Bell v. State

576 So. 2d 881 | Fla. Dist. Ct. App. | 1991

Lead Opinion

GRIFFIN, Judge.

At appellant’s resentencing hearing, he asserted that a 1980 felony conviction shown on the P.S.I. was incorrect because adjudication had been withheld. Without this conviction, appellant could not be sentenced as an habitual offender. The trial court erred in ruling that the defendant had the burden of proving the P.S.I. entry showing a felony conviction in 1980 was incorrect. If a defendant disputes the truth of specific material in the P.S.I. the state must present competent proof of the disputed matter. Eutsey v. State, 383 So.2d 219 (Fla.1980). Appellant’s October 5, 1989 objection at the sentencing hearing was specific.

In reviewing what occurred at this hearing, however, we believe the admonition of our supreme court in Eutsey is important:

If the defendant disputes the truth of presentence report hearsay in respect to which he asserts rights of confrontation and cross-examination, and he wishes to exercise those rights, he must of course timely say so.
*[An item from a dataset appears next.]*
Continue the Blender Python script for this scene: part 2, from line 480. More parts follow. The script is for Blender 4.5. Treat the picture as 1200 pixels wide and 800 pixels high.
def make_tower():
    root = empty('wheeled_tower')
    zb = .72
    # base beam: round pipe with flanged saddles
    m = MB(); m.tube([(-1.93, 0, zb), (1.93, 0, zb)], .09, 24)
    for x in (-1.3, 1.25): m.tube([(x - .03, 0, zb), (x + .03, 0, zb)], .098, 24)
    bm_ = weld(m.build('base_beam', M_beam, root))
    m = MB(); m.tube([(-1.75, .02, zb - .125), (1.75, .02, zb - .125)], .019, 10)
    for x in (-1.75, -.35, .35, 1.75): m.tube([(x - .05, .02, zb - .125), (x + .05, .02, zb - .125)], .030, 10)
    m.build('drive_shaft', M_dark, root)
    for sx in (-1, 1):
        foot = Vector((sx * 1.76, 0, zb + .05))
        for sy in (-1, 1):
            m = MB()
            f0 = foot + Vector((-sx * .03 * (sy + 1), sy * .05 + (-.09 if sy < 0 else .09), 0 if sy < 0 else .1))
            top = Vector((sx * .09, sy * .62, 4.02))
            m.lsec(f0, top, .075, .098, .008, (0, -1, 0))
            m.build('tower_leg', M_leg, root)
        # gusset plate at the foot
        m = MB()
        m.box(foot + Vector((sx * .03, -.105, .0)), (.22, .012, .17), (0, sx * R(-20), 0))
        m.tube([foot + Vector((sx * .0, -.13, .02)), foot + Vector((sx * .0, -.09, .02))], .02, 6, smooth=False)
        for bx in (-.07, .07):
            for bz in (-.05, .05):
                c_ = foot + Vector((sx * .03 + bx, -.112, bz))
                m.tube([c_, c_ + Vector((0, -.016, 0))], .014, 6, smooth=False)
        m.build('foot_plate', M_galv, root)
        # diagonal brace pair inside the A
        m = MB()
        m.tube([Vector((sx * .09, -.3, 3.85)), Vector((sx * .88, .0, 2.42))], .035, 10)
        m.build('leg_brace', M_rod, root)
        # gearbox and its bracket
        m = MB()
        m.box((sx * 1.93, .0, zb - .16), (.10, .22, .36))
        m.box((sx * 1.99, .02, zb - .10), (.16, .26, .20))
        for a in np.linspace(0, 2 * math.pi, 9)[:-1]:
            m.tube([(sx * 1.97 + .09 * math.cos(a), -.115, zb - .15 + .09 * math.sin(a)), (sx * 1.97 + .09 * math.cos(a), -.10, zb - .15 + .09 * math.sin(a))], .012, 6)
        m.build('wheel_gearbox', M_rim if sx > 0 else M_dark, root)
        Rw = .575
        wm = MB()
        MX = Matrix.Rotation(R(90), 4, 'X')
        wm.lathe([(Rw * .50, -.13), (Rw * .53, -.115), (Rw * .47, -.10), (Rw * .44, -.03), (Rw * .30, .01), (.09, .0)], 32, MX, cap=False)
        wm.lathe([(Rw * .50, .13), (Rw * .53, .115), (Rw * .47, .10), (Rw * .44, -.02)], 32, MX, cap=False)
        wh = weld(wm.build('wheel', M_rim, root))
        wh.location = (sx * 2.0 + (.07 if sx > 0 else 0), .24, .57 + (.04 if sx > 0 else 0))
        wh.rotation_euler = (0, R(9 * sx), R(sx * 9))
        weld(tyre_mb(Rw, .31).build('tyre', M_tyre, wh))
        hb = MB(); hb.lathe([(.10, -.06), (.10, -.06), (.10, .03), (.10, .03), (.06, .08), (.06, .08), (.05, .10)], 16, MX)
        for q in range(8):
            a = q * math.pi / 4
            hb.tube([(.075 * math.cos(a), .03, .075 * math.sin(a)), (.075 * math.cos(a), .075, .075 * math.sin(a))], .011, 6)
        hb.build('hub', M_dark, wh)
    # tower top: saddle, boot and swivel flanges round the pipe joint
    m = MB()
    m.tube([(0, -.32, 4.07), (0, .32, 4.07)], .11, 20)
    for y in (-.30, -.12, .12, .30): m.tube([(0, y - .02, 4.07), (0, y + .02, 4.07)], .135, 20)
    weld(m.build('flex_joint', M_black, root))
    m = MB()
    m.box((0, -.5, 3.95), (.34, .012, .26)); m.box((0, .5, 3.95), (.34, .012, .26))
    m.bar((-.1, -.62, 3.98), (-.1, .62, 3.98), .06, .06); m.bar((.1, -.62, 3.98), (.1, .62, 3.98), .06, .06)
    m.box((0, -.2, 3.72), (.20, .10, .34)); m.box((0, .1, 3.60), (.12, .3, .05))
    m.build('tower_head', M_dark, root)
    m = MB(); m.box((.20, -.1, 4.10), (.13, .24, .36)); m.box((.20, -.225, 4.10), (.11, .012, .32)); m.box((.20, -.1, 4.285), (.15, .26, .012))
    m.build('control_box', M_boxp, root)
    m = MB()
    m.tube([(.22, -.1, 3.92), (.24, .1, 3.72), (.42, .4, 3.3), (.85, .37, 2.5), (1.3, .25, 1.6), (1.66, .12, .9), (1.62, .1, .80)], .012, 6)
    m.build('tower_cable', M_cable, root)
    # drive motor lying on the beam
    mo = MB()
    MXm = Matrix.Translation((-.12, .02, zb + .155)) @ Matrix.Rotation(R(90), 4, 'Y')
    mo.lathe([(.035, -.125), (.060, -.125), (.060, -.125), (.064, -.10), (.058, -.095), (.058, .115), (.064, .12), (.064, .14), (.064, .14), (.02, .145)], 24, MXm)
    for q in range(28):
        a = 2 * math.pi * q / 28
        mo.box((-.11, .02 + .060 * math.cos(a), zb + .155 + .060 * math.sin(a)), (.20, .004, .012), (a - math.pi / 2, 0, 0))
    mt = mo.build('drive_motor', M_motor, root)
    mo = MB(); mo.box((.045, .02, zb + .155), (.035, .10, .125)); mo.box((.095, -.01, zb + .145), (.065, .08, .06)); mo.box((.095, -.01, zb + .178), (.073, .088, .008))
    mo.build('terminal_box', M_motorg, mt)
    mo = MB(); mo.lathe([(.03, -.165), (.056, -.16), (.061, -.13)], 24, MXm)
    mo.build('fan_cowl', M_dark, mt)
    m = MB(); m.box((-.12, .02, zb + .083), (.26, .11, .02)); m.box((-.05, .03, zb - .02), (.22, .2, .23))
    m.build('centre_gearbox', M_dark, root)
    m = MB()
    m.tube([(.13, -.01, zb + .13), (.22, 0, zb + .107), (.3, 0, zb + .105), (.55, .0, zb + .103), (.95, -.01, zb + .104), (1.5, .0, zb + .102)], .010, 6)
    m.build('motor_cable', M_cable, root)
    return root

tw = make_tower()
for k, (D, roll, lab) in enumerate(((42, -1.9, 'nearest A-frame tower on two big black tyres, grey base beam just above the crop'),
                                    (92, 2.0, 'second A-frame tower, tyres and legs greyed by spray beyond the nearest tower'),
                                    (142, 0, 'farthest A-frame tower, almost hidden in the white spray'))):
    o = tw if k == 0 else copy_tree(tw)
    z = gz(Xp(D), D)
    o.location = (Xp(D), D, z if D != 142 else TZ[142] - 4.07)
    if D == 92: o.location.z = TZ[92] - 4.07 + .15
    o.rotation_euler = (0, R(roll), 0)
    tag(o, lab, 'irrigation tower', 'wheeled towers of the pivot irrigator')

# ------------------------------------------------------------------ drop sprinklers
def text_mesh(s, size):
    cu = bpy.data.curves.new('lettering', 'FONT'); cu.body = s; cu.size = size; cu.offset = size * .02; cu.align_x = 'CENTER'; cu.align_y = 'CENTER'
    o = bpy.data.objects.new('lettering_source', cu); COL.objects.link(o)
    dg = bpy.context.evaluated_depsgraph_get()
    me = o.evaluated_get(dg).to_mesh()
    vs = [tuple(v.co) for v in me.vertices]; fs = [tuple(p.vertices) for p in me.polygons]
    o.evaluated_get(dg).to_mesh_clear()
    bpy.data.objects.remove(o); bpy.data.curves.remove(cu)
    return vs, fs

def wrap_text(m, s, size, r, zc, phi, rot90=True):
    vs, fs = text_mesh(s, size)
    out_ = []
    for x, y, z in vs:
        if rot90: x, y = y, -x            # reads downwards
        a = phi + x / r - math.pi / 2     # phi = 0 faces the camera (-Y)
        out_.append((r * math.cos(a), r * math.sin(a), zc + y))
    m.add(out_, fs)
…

It follows that the sentencing court must devise orderly procedures for identifying hearsay in the pre-sentence report which is disputed by the defendant, which the court intends to consider....

383 So.2d at 225 (citations omitted). Here the record reflects that in the first sentencing hearing the defendant did not contest the 1980 conviction and there is no indication in the record that the defendant thereafter ever voiced any objection to the P.S.I. conviction record until the resentencing hearing.1 Just as the defendant should have a reasonable time to prepare for the hearing on habitual offender status, so must the state have a reasonable notice that a P.S.I. entry will be challenged so it may prepare its proof. Accordingly, we quash the sentence and remand for a resen-tencing hearing in which the state shall have the burden to prove appellant’s 1980 conviction. If the state can muster no more proof of the 1980 conviction than it produced at the prior hearing, appellant *883cannot be sentenced as an habitual offender based on the 1980 conviction.

REVERSED and REMANDED.

DIAMANTIS, J., concurs. DAUKSCH, J., concurs in part; dissents in part with opinion.

. At the prior sentencing hearing the basis for finding defendant an habitual offender was the defendant’s two 1985 convictions, which the state proved with certified copies. We disagree that the defendant's concession at the first hearing that he ”ha[d] three prior felonies" constituted a waiver of any objection to hearsay proof of the 1980 conviction on resentencing.






Concurrence in Part

DAUKSCH, Judge,

concurring in part; dissenting in part.

While I agree the sentence should be vacated and appellant should be resen-tenced, I cannot agree to give the state still another chance to do it correctly. I would remand for a strict guideline sentence, without another attempt to prove entitlement to enhancement.